Die Dokumententypen gehen normalerweise auseinander hervor. Rechtlich werden sie nur in Ausnahmefällen unterschiedlich behandelt. Da aus Bürgerrechtssicht die Kiminalakte am wehsten tut -- die Polizei legt sie nach Gutdünken an über wen sie will, und sie ist im Vergleich zu Prozessakten praktisch Eigentum des "tiefen Staats" -- reden wir hier vor allem über sie (als "eKA").

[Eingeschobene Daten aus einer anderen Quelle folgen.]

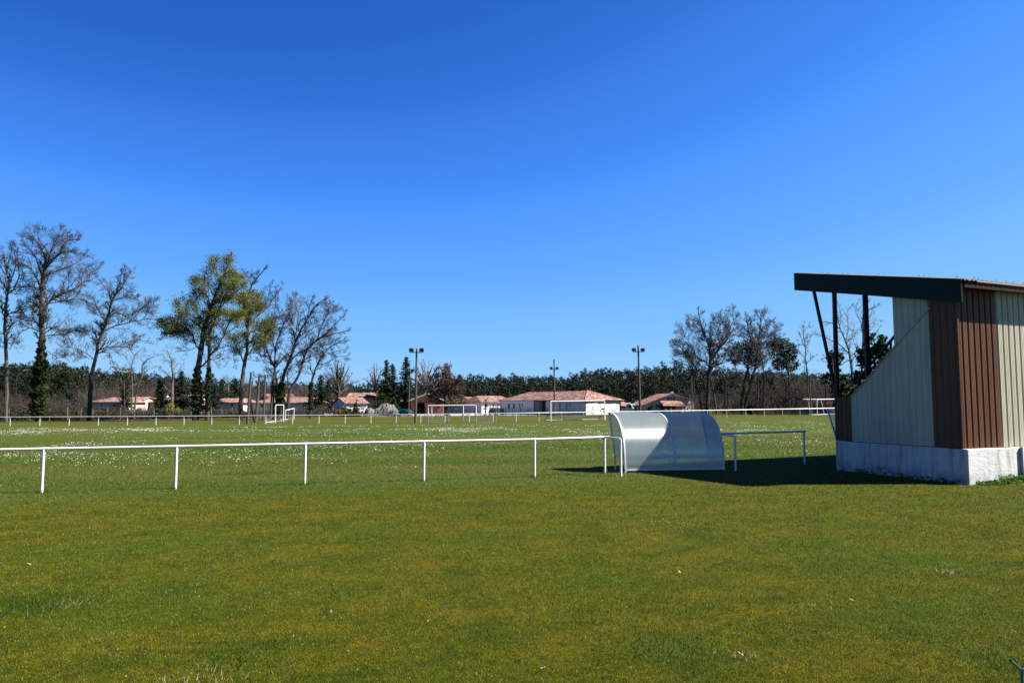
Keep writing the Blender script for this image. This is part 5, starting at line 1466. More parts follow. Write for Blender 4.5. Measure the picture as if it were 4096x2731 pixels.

Diese Dokumente unterliegen nicht dem Auskunftsrecht des Datenschutzes, solange sie analog geführt werden; die Strafprozessordnung regelt demgegenüber ein (ziemlich windelweiches) Einsichtsrecht in Prozessakten für Anwält_innen (und §147 (7) potenziell auch für das Opfer), das allerdings erst greift, wenn das Material bei Gericht gelandet ist. Weitere Einsichtsmöglichkeiten existieren, sind aber in jedem Fall sehr aufwändig und bedürfen fast immer anwaltlichen Beistands.

Da nun die Beweismittel von Anzeigen über Fotos, Abhörprotokolle und Verhörmitschnitte bis hin zu Verbindungsdaten inzwischen fast alle digital vorliegen und bereits in Vorgangsverwaltungen und Fallbearbeitungen liegen, liegt es natürlich nicht fern, die komplette Kriminalakte digital zu führen; sie wird dann sozusagen ein Archivierungs- und Organisationsaufsatz auf VVen und FBSen.

Systeme

Gerne eingesetzt generell zur Führung von elektronischen Akten in der öffenlichen Verwaltung wird die eGov-Suite der österreichischen Firma Fabasoft, die zumindest in Bayern auch bei der Polizei läuft.

Ein PR-Artikel von 2011 berichtet darüber. Die Einphasung und die Migration der Dokumente sei im Rahmen eines Projekts "Elektronisches Kriminalaktenarchiv“ (EKAA) ab Juni 2005 erfolgt. Ein Prototyp 2006 hatte dann schon eine "Anbindung" an die bayrische Vorgangsverwaltung IGVP sowie an die Scan-Standardsoftware Kofax Capture. Das System soll seit November 2008 aktiv sein und die Daten aus der alten Dokumentenverwaltung ("DokV") komplett enthalten. 2011 sollen 80000 von insgesamt 420000 bestehenden Kriminalakten in das System übernommen worden sein. Die Planung damals war, das System allen 30000 bayrischen Polizist_innen zur Verfügung zu stellen; über Zugriffskontrolle oder Recherchemöglichkeiten redet das PR-Stück nicht.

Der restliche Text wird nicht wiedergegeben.